Western Australia with Monty Halls: Reefs and Wildlife

Reef encounters

Prepare to be amazed all over again by the second UNESCO-listed treasure on the Coral Coast: Ningaloo Reef. One of the longest fringing coral reefs in the world, this underwater wonderland stretches from Bundegi Beach near the township of Exmouth in the north, right along the western shore of North West Cape, past Coral Bay and beyond to Red Bluff at Quobba Station to the south. Unlike many coral reefs, which are hidden away far from shore,  Ningaloo Reef runs very close to the shoreline, with wildlife-teeming coral gardens positioned just footsteps from the beach. This makes Ningaloo Reef Australia’s most accessible coral reef experience – ideal for everyone.

Meet the Big Three

Get underwater and go swimming with Ningaloo Reef’s Big Three: whale sharks, humpback whales and manta rays. Ningaloo Reef is one of the few places in the world where you can snorkel and swim with the gentle giants, the whale sharks. Time your visit to coincide with whale shark season, from March to August, when the world’s biggest fish congregate annually along Ningaloo Reef.
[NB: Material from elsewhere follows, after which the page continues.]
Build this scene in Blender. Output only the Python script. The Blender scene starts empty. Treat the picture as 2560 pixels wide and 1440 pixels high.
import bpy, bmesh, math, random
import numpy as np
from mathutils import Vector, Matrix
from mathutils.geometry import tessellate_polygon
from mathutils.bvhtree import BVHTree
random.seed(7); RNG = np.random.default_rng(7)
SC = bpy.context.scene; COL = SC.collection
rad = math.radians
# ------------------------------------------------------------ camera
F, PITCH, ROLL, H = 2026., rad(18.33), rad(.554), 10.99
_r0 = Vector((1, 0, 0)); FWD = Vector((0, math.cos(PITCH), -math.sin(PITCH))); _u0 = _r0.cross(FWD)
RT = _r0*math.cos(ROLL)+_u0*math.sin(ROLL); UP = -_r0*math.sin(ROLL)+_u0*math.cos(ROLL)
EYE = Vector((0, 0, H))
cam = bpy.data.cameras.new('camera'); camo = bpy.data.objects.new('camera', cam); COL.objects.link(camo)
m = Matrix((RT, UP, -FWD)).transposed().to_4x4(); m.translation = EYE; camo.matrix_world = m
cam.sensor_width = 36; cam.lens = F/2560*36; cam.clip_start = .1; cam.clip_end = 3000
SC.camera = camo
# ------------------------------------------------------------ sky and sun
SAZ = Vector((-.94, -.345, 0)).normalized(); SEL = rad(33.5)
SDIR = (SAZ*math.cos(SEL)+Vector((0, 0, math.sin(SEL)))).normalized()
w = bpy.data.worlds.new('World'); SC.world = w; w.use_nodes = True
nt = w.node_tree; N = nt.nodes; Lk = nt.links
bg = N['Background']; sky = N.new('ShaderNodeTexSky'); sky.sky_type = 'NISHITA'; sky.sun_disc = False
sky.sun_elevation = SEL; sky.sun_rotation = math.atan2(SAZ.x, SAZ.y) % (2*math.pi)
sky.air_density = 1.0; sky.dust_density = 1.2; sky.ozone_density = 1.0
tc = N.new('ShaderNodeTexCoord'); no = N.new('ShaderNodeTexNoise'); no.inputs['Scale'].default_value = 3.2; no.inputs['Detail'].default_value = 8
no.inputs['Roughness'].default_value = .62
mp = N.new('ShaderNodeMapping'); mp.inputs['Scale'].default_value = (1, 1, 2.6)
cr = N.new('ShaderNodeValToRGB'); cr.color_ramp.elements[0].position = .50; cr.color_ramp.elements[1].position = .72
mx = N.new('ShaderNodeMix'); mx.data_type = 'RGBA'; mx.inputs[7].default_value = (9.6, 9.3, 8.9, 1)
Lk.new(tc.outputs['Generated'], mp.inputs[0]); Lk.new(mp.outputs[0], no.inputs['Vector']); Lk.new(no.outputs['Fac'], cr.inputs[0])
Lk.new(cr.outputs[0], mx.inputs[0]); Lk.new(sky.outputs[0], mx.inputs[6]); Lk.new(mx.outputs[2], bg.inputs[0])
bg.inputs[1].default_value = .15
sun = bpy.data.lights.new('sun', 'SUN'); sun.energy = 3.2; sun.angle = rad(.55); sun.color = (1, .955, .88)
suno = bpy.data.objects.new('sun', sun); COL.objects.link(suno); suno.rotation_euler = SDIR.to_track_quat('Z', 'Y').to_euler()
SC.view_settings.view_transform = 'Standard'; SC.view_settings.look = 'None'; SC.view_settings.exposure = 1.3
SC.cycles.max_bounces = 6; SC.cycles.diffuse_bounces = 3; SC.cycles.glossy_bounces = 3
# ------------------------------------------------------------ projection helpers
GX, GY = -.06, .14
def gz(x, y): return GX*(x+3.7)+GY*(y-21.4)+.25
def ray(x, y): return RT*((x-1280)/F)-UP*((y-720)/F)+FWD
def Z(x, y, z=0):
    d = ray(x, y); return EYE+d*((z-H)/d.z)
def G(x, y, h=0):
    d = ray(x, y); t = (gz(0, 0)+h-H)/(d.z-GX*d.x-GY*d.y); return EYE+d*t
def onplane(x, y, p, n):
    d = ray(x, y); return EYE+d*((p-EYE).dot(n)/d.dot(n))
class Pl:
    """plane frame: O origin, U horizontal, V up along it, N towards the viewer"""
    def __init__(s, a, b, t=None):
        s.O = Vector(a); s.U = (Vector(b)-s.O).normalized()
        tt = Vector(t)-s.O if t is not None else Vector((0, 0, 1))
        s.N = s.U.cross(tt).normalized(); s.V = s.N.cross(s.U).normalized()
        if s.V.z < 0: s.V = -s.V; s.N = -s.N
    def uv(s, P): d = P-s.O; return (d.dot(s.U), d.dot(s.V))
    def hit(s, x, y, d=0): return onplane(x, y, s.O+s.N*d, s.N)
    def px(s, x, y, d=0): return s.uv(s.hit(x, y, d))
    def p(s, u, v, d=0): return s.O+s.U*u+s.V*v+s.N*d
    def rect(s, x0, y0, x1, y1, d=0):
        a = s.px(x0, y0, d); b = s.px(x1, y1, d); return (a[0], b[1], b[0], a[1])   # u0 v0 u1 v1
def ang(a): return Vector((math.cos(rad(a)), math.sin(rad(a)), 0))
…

Fancy swimming alongside humpback whales? In Ningaloo Marine Park, guides take visitors out on the waters between June and November for a swimming session with friendly pods. You can also swim with giant manta rays all year round at technicolour Coral Bay. 

All creatures great and small

Back on dry land, no trip to Western Australia is complete without encountering a ’roo or two. Selfies are far better with kangaroos in them, so visit Lucky Bay, a 40-minute drive east of Esperance. Lucky indeed: visitors here can pose for pics with photogenic, sun-worshipping roos who hop around the campgrounds or congregate at the end of the cove. You don’t have to go far from Perth to get your dolphin-fix: the protected bays of Rockingham and Shoalwater Island Marine Park are just a 40-minute drive away. Pods of wild dolphins regularly visit these calm waters. If it’s orcas you’re after, visit the Bremer Bay Canyon, where one of the Southern Hemisphere’s biggest seasonal orca populations gathers between January and March.